- [Dataset rows]
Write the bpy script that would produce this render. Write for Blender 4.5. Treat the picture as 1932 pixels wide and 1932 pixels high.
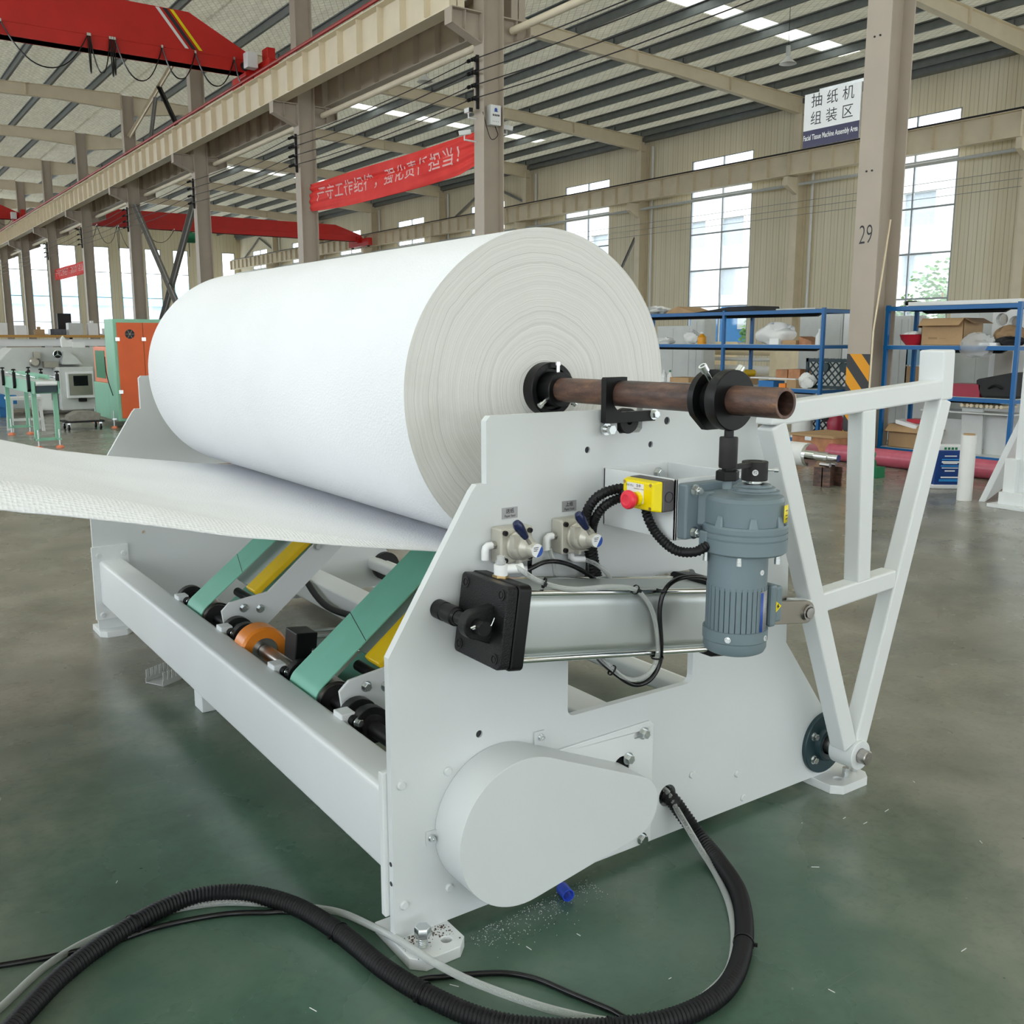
import bpy, bmesh, math, random
from mathutils import Vector, Matrix
from mathutils.geometry import tessellate_polygon
for _o in list(bpy.data.objects):
    bpy.data.objects.remove(_o)
SC = bpy.context.scene
COL = SC.collection
rnd = random.Random(7)
PI = math.pi
R = math.radians

# ---------------------------------------------------------------- camera, light, exposure
_pitch = math.atan(326 / 1836.0)
_yaw = math.atan(1300 / 1865.0)
_h = Vector((math.sin(_yaw), math.cos(_yaw), 0)); _r = Vector((math.cos(_yaw), -math.sin(_yaw), 0)); _u0 = Vector((0, 0, 1))
_f = _h * math.cos(_pitch) - _u0 * math.sin(_pitch)
_u = _u0 * math.cos(_pitch) + _h * math.sin(_pitch)
cam = bpy.data.cameras.new('camera')
cam.sensor_width = 36; cam.sensor_height = 36; cam.lens = 36 * 1836 / 1932.0
cam.clip_start = 0.05; cam.clip_end = 500
camo = bpy.data.objects.new('camera', cam); COL.objects.link(camo)
camo.matrix_world = Matrix(((_r.x, _u.x, -_f.x, -1.0149), (_r.y, _u.y, -_f.y, -1.9644), (_r.z, _u.z, -_f.z, 1.5), (0, 0, 0, 1)))
SC.camera = camo

W = bpy.data.worlds.new('overcast_sky'); SC.world = W; W.use_nodes = True
_bg = W.node_tree.nodes['Background']
_bg.inputs[0].default_value = (0.87, 0.945, 1.0, 1); _bg.inputs[1].default_value = WORLD_STRENGTH = 2.4

SC.view_settings.view_transform = 'Standard'; SC.view_settings.look = 'None'
SC.view_settings.exposure = 0.88; SC.view_settings.gamma = 1; SC.view_settings.use_curve_mapping = False
SC.cycles.max_bounces = 10; SC.cycles.diffuse_bounces = 6; SC.cycles.glossy_bounces = 4
SC.cycles.transmission_bounces = 6; SC.cycles.transparent_max_bounces = 16
SC.cycles.use_denoising = True
SC.cycles.caustics_reflective = False; SC.cycles.caustics_refractive = False
SC.cycles.sample_clamp_indirect = 6.0

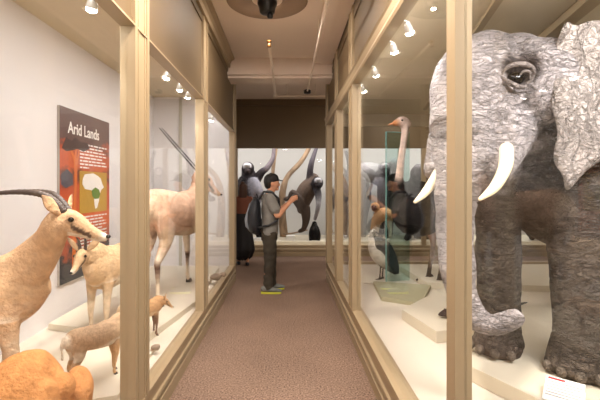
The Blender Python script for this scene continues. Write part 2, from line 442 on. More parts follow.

- [What to work on]
Leave out the pictures and transcribe the entries above exactly.

- [Answer in full]
Write the bpy script that would produce this render. Write for Blender 4.5. Treat the picture as 1932 pixels wide and 1932 pixels high.
import bpy, bmesh, math, random
from mathutils import Vector, Matrix
from mathutils.geometry import tessellate_polygon
for _o in list(bpy.data.objects):
    bpy.data.objects.remove(_o)
SC = bpy.context.scene
COL = SC.collection
rnd = random.Random(7)
PI = math.pi
R = math.radians

# ---------------------------------------------------------------- camera, light, exposure
_pitch = math.atan(326 / 1836.0)
_yaw = math.atan(1300 / 1865.0)
_h = Vector((math.sin(_yaw), math.cos(_yaw), 0)); _r = Vector((math.cos(_yaw), -math.sin(_yaw), 0)); _u0 = Vector((0, 0, 1))
_f = _h * math.cos(_pitch) - _u0 * math.sin(_pitch)
_u = _u0 * math.cos(_pitch) + _h * math.sin(_pitch)
cam = bpy.data.cameras.new('camera')
cam.sensor_width = 36; cam.sensor_height = 36; cam.lens = 36 * 1836 / 1932.0
cam.clip_start = 0.05; cam.clip_end = 500
camo = bpy.data.objects.new('camera', cam); COL.objects.link(camo)
camo.matrix_world = Matrix(((_r.x, _u.x, -_f.x, -1.0149), (_r.y, _u.y, -_f.y, -1.9644), (_r.z, _u.z, -_f.z, 1.5), (0, 0, 0, 1)))
SC.camera = camo

W = bpy.data.worlds.new('overcast_sky'); SC.world = W; W.use_nodes = True
_bg = W.node_tree.nodes['Background']
_bg.inputs[0].default_value = (0.87, 0.945, 1.0, 1); _bg.inputs[1].default_value = WORLD_STRENGTH = 2.4

SC.view_settings.view_transform = 'Standard'; SC.view_settings.look = 'None'
SC.view_settings.exposure = 0.88; SC.view_settings.gamma = 1; SC.view_settings.use_curve_mapping = False
SC.cycles.max_bounces = 10; SC.cycles.diffuse_bounces = 6; SC.cycles.glossy_bounces = 4
SC.cycles.transmission_bounces = 6; SC.cycles.transparent_max_bounces = 16
SC.cycles.use_denoising = True
SC.cycles.caustics_reflective = False; SC.cycles.caustics_refractive = False
SC.cycles.sample_clamp_indirect = 6.0

The Blender Python script for this scene continues. Write part 2, from line 442 on. More parts follow.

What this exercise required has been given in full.